Thomas Ligotti is often cited as the most curious and remarkable figure in horror literature since H. P. Lovecraft. His work is noted by critics for its display of an exceptionally grotesque imagination and accomplished prose style. In his stories, Ligotti has followed a literary tradition that began with Edgar Allan Poe, portraying characters that are outside of anything that might be called normal life, depicting strange locales far off the beaten track, and rendering a grim vision of human existence as a perpetual nightmare.
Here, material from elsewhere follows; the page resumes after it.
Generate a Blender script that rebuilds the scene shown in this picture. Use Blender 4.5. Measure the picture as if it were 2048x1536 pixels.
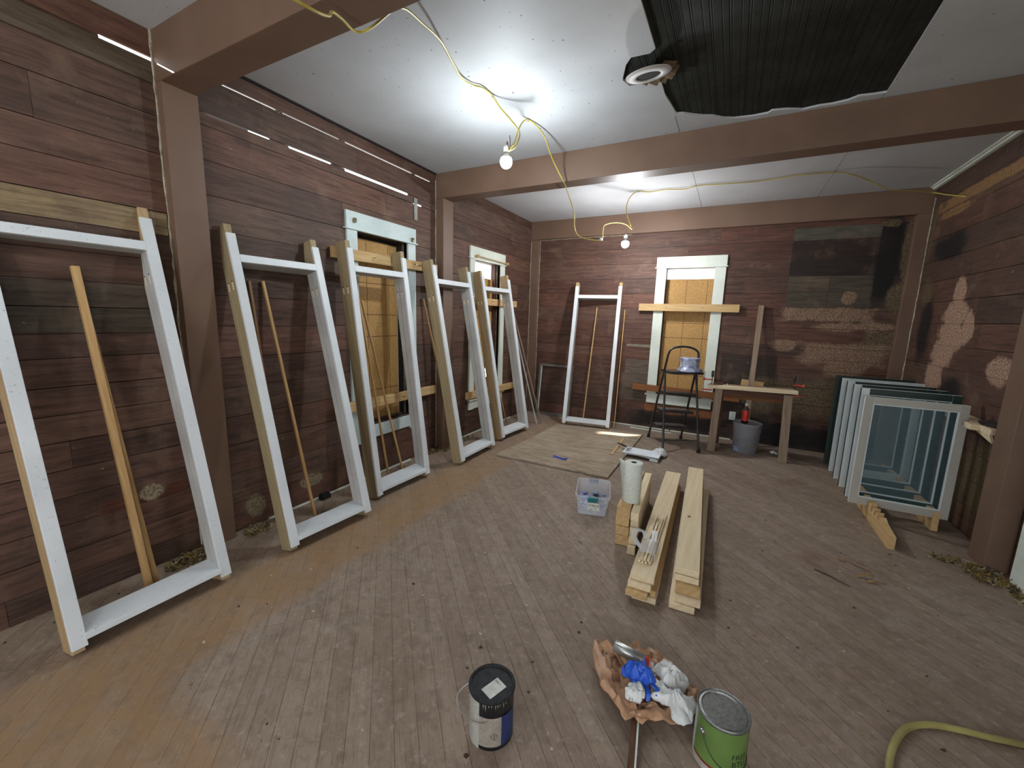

His works include:

Songs of a Dead Dreamer (1986, rev. & exp. 1989), Grimscribe: His Lives and Works (1991), Noctuary (1994), The Agonizing Resurrection of Victor Frankenstein and Other Gothic Tales (1994), The Nightmare Factory (1996), In a Foreign Town, in a Foreign Land (1997, accompanying CD by Current 93), I Have a Special Plan for This World (2000, accompanying CD by Current 93), This Degenerate Little Town (2001, accompanying CD by Current 93), My Work Is Not Yet Done: Three Tales of Corporate Horror (2002), Crampton: A Screenplay (2003, with Brandon Trenz), Sideshow, and Other Stories (2003), Death Poems (2004), The Shadow at the Bottom of the World (2005), Teatro Grottesco (2006, reprinted in 2008), The Conspiracy Against the Human Race (published in April, 2010 by Hippocampus Press).